Au Japon, les taux d’intérêt négatifs ne semblent pas opérer. Le yen est au contraire même en hausse. Que peut encore faire le pays ? Un scénario similaire est-il à craindre dans la zone euro ?

Luc Aben: “En substance, l’économie est simple: la croissance est le résultat de deux facteurs. Quelle est la proportion de la population active ? Et quel est le niveau de productivité de la production ? La population active japonaise décline déjà depuis deux décennies. Le vieillissement n’est pas un phénomène purement européen. Pour maintenir la croissance à niveau, il ne reste donc rien d’autre que l’incitation à plus d’efficacité, à une productivité plus élevée. Cela demande toutefois des réformes. Souvent de modèles profondément enracinés, contre des ‘intérêts particuliers’ et des ‘droits acquis’. Pour nous, Européens, le Japon est en un certain sens la démonstration empirique de ce qui se passerait si nous n’agissons pas de manière suffisamment structurelle et orientée vers le futur. Dans des tas de domaines. Une politique d’accompagnement largement monétaire n’a dans ce cas rien de mal. Elle donne de l’oxygène pendant les efforts. Mais les banques centrales ne peuvent pas y parvenir seules. C’est à tous les autres acteurs de la société de faire en sorte de transformer l’oxygène administré en une situation économique plus solide. Une telle remise en condition signifie souvent une rupture avec les anciennes habitudes. Egalement concernant l’organisation économique et sociale.”
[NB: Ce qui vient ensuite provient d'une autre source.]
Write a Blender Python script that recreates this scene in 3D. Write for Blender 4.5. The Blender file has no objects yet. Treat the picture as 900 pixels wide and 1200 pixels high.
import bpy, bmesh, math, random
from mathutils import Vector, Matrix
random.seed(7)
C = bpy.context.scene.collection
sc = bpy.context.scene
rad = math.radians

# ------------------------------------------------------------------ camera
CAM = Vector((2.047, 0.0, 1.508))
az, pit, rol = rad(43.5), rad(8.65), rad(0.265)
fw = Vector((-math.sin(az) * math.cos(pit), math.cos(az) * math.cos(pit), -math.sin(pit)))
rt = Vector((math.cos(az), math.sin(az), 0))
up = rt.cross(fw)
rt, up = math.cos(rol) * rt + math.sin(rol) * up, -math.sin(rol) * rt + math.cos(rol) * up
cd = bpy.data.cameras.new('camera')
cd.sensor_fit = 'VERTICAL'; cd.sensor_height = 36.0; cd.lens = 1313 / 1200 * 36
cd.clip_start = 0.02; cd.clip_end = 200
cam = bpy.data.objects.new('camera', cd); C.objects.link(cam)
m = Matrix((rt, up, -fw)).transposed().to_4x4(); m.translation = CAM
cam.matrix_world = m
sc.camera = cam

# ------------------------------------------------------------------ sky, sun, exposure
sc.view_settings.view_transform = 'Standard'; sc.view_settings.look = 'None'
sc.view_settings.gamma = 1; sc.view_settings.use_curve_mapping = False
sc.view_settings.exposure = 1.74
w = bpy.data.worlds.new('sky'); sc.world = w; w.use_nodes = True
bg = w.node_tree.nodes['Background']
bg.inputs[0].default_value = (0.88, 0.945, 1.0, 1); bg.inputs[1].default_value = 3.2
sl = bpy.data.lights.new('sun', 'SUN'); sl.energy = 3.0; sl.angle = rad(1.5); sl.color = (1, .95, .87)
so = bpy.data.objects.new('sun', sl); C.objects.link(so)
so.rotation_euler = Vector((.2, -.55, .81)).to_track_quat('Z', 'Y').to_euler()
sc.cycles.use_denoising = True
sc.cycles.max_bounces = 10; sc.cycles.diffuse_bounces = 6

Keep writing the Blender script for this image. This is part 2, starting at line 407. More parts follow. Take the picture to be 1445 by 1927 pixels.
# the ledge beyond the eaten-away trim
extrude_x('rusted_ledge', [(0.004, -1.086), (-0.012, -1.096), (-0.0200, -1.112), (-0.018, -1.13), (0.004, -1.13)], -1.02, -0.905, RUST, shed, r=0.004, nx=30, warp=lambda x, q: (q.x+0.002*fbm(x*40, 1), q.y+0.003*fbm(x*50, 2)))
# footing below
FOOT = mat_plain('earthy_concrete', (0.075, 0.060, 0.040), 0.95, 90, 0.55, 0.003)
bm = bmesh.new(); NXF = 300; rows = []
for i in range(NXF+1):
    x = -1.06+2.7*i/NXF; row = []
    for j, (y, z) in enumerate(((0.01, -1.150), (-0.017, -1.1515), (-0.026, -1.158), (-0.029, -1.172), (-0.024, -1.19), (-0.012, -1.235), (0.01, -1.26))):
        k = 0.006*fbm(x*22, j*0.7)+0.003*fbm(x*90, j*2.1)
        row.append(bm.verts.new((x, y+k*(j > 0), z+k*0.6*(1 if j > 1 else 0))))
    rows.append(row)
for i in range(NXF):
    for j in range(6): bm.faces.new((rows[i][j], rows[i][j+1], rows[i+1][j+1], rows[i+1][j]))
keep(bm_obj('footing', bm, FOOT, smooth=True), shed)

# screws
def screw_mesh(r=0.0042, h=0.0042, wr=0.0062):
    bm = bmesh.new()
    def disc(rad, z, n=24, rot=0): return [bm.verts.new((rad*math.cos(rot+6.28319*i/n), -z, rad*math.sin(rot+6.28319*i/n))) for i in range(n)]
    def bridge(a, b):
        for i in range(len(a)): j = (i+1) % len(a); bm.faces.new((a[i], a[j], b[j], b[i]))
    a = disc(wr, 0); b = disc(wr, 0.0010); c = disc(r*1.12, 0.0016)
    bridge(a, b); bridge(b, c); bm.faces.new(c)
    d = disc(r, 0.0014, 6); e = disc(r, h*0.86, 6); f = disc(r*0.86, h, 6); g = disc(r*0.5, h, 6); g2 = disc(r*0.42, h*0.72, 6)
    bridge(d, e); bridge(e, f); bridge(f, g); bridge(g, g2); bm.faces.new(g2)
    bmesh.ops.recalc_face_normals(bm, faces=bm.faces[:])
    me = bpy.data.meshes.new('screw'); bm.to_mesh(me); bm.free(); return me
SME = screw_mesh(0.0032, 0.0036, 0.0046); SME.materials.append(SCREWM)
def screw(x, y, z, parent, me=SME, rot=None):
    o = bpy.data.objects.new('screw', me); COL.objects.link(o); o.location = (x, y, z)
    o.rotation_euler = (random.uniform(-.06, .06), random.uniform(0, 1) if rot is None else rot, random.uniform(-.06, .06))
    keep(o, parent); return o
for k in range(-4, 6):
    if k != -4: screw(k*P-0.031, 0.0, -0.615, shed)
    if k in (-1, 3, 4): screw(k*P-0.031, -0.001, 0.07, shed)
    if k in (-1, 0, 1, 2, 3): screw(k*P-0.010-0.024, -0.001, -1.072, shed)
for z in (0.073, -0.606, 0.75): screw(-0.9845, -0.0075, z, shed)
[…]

En Ecosse, les nationalistes ont gagné les élections. Craignez-vous la fin du Royaume-Uni si les Britanniques choisissent une sortie de l’Union européenne lors du référendum ? Et comment un investisseur doit-il s’armer contre le tumulte sur les marchés qui peut en émerger ?

Luc Aben: “Le référendum sur le Brexit se rapproche. Les sondages indiquent un ‘close call’. Et comme si cela n’était pas encore suffisamment tendu, la nouvelle victoire électorale des nationalistes écossais ajoute une dose d’incertitude supplémentaire. Bien qu’un Brexit ne soit pas notre scénario principal, il est envisagé. Tant pour ce qui concerne le résultat que les conséquences économiques concrètes d’un éventuel Brexit et/ou d’une éventuelle indépendance écossaise. Les estimations sur l’impact économique possible divergent considérablement. Mais presque toutes prévoient un résultat négatif. Tant pour le Royaume-Uni que pour le reste de l’Europe. A côté de ces chiffres concrets, cela aurait naturellement un impact politique plus large à long terme. L’Europe, déjà paralysée et claudiquant d’une crise à l’autre, risquerait alors finalement de s’effondrer complètement. Les bourses ne trouveraient pas un tel scénario amusant. Temporairement, la recherche des refuges traditionnellement surs, comme les emprunts d’Etat allemands et américains ou l’or, semblerait alors plus raisonnable.”